Hill noted the evolution of financial markets as context for tokenization discussions. “You think about going from call-out markets right to paper-based markets to digitization of that paper-based system, which took place in the 1970s and 1980s, and that’s increased accuracy, reduced fraud, increased speed, decreased the need for liquidity [and] improved settlement,” he said. “We went from T+5 on equities in the 1970s to T+1. So to me, this is an operating decision, and the interoperability of it is the biggest challenge.”
What This Means
Tokenized markets will require significant work on interoperability and compliance, according to Hill. The committee’s exploration could lead to either legislative action or purely regulatory guidance from agencies like the SEC.

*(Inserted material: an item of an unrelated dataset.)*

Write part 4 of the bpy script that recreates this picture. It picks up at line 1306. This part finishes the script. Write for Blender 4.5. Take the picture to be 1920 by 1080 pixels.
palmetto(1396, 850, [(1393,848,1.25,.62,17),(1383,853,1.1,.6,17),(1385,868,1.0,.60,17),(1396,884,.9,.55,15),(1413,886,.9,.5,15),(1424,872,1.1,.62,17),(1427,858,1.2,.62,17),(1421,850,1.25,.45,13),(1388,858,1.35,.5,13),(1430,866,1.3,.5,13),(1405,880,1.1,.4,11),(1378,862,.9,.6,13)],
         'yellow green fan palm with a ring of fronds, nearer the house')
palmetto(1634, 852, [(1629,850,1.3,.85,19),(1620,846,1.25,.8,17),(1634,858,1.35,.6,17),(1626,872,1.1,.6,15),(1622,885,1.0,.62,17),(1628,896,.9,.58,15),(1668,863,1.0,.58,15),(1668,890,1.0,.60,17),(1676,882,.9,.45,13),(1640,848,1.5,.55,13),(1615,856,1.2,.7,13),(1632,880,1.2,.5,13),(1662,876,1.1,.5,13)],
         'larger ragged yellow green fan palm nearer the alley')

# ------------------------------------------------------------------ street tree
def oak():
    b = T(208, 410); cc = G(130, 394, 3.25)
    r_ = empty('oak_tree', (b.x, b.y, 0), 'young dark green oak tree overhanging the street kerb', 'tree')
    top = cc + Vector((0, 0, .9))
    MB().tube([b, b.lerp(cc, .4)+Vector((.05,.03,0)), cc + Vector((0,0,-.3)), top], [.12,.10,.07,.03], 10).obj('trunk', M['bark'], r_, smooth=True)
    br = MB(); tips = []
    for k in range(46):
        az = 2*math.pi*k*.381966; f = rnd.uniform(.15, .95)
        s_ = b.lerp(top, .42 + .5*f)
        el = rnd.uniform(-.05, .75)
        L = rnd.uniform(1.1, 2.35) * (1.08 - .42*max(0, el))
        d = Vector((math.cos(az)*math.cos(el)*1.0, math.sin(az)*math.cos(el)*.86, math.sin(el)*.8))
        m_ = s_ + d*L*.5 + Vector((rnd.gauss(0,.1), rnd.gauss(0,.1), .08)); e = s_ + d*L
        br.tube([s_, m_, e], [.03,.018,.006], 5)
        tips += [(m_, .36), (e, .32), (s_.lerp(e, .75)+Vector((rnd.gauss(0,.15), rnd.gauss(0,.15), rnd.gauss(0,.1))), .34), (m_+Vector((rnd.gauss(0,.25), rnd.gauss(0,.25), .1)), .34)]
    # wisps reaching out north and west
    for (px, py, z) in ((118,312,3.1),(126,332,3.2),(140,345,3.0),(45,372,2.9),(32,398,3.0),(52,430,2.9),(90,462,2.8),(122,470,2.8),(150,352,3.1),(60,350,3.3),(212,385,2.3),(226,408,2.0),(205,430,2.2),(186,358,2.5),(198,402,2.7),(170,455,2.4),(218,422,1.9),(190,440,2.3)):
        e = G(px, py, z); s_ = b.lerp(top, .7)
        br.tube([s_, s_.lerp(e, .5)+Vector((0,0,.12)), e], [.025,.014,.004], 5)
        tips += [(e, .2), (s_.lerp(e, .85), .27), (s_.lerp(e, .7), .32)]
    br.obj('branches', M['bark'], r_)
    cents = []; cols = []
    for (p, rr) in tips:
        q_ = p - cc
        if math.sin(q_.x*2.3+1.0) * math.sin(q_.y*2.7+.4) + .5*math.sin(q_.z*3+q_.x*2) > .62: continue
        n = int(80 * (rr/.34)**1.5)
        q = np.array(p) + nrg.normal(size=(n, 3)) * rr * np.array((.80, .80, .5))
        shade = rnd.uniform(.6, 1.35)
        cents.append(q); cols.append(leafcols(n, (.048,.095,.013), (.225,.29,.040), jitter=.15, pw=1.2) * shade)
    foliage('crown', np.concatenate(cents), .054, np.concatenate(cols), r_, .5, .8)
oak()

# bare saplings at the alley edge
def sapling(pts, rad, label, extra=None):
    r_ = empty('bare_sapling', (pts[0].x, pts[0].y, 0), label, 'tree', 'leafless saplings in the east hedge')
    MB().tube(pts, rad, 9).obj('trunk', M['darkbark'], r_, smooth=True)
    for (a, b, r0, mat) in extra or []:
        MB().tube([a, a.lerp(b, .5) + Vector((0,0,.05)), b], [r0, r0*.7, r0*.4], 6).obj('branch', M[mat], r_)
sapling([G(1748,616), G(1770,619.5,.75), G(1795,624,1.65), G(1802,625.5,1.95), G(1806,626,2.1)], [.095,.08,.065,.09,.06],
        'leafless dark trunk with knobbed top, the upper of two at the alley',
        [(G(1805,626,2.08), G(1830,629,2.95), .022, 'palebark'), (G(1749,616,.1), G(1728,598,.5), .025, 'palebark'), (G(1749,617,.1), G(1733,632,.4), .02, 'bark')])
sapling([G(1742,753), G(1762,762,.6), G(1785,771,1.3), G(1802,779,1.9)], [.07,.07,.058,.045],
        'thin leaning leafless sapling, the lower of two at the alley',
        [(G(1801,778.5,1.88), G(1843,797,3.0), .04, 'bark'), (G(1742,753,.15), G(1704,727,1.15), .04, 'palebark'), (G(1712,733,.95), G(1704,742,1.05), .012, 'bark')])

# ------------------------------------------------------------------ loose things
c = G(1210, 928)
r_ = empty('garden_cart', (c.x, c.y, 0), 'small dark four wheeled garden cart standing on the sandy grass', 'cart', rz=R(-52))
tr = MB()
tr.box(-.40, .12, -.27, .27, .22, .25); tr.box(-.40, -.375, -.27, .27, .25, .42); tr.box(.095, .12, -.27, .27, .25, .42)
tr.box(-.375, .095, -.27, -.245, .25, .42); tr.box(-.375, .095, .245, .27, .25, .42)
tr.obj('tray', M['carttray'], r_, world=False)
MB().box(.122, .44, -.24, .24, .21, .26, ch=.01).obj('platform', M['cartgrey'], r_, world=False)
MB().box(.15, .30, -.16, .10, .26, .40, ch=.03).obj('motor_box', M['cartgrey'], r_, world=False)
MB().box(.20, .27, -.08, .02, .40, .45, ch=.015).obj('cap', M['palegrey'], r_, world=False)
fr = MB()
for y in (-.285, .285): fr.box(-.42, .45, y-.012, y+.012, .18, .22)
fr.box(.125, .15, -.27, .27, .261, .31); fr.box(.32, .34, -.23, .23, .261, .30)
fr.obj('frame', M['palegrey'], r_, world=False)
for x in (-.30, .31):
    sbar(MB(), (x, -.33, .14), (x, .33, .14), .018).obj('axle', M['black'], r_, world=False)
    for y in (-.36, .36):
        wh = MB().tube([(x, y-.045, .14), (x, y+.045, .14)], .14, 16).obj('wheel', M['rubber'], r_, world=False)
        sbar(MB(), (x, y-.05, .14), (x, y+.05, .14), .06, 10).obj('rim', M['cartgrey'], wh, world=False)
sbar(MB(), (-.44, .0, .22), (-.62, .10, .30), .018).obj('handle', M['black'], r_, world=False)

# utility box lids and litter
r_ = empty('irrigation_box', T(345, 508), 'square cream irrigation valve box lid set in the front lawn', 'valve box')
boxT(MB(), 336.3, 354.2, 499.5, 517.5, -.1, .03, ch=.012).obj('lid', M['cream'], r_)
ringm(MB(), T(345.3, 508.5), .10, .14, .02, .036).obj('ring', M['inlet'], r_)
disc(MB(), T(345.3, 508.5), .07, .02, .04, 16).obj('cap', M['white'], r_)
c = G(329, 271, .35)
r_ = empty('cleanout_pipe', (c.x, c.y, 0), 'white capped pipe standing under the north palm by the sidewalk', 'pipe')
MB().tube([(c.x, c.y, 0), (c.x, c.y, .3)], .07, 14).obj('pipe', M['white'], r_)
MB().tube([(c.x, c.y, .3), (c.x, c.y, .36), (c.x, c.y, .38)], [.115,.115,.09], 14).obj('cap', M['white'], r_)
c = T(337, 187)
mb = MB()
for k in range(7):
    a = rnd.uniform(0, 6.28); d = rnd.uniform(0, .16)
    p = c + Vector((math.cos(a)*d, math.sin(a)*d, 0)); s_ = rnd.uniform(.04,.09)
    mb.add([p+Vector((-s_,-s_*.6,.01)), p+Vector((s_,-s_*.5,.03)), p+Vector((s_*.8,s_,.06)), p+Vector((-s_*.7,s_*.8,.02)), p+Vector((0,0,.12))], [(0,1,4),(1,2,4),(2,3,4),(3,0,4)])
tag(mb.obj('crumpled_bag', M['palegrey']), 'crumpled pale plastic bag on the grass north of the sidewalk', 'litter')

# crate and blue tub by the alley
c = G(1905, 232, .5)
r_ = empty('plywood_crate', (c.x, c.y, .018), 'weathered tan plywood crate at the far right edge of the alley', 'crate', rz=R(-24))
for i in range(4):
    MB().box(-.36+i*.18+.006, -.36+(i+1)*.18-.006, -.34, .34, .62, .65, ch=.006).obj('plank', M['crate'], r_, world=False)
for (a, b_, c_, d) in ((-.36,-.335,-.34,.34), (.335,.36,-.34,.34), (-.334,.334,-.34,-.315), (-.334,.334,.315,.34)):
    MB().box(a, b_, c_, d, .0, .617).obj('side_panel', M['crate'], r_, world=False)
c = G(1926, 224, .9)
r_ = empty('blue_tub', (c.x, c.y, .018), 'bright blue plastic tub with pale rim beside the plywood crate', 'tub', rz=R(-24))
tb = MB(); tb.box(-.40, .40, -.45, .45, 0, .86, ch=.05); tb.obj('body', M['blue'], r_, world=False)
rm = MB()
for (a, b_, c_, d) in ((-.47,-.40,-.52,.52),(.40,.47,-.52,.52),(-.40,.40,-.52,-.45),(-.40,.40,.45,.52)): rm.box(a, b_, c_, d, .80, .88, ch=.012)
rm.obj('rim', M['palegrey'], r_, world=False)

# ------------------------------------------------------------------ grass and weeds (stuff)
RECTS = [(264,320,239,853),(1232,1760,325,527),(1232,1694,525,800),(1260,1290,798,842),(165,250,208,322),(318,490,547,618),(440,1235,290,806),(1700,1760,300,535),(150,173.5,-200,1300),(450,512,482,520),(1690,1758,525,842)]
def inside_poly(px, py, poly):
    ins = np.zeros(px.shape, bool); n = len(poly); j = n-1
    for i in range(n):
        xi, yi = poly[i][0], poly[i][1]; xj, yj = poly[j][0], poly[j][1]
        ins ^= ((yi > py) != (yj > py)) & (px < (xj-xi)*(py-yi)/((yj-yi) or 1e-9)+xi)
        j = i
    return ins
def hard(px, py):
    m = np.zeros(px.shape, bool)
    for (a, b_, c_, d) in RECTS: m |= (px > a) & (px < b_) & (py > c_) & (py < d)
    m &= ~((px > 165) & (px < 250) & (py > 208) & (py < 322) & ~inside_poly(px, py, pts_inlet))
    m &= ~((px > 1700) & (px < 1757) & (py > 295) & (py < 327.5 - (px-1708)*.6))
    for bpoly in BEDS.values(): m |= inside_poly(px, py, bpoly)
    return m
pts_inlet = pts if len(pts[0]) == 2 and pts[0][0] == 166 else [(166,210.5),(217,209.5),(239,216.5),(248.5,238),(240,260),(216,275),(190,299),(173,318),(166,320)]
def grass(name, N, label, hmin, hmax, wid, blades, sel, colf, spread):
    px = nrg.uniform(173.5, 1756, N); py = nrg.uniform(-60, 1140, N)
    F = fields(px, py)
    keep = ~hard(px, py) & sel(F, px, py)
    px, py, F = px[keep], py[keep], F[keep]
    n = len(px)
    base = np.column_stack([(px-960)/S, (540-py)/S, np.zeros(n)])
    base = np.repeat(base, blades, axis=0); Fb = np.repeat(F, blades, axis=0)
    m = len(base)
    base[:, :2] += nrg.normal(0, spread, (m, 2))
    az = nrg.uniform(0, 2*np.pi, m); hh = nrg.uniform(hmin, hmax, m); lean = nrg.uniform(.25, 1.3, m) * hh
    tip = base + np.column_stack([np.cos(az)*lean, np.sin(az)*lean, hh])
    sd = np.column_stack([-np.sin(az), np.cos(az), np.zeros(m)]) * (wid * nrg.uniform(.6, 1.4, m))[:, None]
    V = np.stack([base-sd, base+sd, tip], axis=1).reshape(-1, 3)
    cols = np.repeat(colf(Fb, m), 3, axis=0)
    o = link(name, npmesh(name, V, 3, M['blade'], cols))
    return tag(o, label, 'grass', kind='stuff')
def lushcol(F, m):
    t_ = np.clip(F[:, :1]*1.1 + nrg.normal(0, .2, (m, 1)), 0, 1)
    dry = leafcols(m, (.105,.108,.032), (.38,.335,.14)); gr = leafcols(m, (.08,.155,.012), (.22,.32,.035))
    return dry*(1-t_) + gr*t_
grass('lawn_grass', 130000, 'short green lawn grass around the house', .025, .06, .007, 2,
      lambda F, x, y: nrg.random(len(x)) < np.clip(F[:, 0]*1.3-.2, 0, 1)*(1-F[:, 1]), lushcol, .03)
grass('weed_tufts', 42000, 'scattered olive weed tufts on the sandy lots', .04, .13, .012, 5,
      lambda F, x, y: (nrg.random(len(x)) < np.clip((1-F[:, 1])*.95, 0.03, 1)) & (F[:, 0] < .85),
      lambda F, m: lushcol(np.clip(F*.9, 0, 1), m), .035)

“If we’re successful in GENIUS rulemaking, and we’re successful in passing Clarity, you’ll commence about a 12-month joint rulemaking process between the CFTC and SEC,” Hill said. “And I really think policy attention will track back into the regulatory agencies to try to make sure that our vision in the House of an integrated, common, fit-for-purpose approach is absolutely implemented.”
The upcoming 2026 midterm elections will also shape crypto policy, with Hill noting that the digital assets ecosystem has become increasingly politically engaged. “In the past four years, we’ve seen the digital assets ecosystem really engage, not only on policy points, but also politically,” he said. “And you saw that in the 2024 election. So I anticipate that the digital assets ecosystem, political activity will be important to the 2026 election.”
The House Ways and Means Committee is separately working on updating tax regulations around digital assets, with a bipartisan group of lawmakers reintroducing a crypto tax bill earlier this month.